Loving the Lord with all our heart and soul and mind and strength is a progressive love that builds and develops in our Christian walk, for as we grow in grace and in a knowledge of our Lord and Savior, so we grow in love for the Lord our God and are enabled to have that love translated into the good works that God has prepared for us to do.


Only as our thoughts and desires are focussed on HIM will we grow in grace and in a knowledge of our Lord and Savior Jesus Christ. Only as we love the Lord our God with all our heart and with all our soul and with all our mind and with all our strength, will our love be centered on Him, and our lives transformed into the image of the likeness of the only begotten Son of His Love.

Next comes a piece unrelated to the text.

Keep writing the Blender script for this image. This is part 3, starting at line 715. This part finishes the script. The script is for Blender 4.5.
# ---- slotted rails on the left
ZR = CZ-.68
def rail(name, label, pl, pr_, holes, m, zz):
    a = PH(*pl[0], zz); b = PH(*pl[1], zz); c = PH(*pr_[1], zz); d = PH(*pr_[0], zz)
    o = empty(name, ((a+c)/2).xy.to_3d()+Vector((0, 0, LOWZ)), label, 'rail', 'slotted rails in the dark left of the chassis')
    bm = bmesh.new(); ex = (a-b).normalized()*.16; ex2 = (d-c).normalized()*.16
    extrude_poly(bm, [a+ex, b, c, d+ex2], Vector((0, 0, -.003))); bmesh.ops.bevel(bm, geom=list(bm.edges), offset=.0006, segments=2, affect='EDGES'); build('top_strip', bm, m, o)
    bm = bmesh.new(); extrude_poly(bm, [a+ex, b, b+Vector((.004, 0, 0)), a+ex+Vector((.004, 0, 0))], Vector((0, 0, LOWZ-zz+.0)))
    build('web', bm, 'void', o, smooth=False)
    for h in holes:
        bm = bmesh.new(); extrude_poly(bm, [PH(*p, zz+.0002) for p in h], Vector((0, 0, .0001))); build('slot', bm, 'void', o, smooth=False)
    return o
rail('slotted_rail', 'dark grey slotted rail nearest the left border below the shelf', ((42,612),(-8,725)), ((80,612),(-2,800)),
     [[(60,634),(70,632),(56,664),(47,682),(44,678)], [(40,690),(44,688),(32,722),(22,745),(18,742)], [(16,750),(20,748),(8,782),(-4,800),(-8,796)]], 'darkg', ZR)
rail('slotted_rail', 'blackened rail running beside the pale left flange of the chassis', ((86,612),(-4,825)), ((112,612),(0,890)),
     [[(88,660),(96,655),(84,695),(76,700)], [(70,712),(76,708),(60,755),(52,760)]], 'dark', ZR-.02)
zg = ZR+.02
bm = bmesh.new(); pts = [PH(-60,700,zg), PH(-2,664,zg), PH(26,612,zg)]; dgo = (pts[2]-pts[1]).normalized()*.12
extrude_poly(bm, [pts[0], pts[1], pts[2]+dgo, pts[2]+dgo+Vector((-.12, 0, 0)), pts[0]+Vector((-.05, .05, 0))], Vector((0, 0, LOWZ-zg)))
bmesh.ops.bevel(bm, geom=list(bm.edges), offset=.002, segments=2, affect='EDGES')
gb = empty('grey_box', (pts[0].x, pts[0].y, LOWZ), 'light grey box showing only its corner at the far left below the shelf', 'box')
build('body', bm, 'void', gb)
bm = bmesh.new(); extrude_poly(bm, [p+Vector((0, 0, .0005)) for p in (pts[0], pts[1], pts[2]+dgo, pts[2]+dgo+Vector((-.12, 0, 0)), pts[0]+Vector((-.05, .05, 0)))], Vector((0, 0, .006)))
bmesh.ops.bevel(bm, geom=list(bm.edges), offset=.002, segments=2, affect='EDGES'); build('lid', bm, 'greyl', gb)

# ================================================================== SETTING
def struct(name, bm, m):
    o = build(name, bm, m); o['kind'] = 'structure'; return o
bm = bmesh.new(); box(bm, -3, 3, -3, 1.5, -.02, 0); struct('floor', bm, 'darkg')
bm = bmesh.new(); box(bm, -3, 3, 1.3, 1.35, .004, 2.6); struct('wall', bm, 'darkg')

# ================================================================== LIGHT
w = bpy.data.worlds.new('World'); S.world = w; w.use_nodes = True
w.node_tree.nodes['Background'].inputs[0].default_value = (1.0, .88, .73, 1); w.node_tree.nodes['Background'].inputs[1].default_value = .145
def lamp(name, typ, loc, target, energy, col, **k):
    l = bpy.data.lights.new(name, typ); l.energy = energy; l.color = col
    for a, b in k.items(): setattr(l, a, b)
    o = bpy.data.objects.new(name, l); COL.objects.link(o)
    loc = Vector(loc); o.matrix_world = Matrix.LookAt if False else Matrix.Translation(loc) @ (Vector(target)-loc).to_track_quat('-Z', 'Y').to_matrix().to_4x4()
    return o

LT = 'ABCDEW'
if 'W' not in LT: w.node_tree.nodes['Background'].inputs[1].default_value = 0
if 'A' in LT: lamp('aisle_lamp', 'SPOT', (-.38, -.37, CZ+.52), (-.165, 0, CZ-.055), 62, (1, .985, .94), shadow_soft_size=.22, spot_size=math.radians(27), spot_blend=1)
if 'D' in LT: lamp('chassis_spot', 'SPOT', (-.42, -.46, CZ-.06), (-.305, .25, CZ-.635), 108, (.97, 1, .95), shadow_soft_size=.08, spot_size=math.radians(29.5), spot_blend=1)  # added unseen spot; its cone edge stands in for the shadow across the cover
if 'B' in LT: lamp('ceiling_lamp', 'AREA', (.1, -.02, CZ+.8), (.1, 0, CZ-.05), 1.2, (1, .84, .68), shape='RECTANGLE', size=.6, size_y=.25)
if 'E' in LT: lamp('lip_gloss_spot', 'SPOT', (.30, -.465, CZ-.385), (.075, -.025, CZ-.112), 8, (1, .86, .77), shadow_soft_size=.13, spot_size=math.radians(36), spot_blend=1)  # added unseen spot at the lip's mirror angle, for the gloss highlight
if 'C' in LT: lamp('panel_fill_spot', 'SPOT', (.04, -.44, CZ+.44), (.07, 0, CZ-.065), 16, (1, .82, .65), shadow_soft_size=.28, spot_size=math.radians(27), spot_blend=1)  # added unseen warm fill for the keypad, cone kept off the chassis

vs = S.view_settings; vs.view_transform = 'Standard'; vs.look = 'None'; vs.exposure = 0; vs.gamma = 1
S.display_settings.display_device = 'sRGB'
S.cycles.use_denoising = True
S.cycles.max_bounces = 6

May we learn to consciously love the Lord with our heart - to love Him with every fibre of our being. May we seek to love the Lord with all our soul - to love Him our will and our emotions. May we be determined to love the Lord with all our mind - our intellect and undivided attention and may we endeavor to love the Lord with all our strength - to love Him with every part of ourself... spirit, soul, and body.


May our love for the Lord reflect the command in this challenging verse, "And thou shalt love the Lord thy God with all thy heart, and with all thy soul, and with all thy mind, and with all thy strength: this is the first and greatest commandment."


So, though we reverence the example of Nicholas's life of faith, it is his Christ-like example that we as a Church seek to emulate.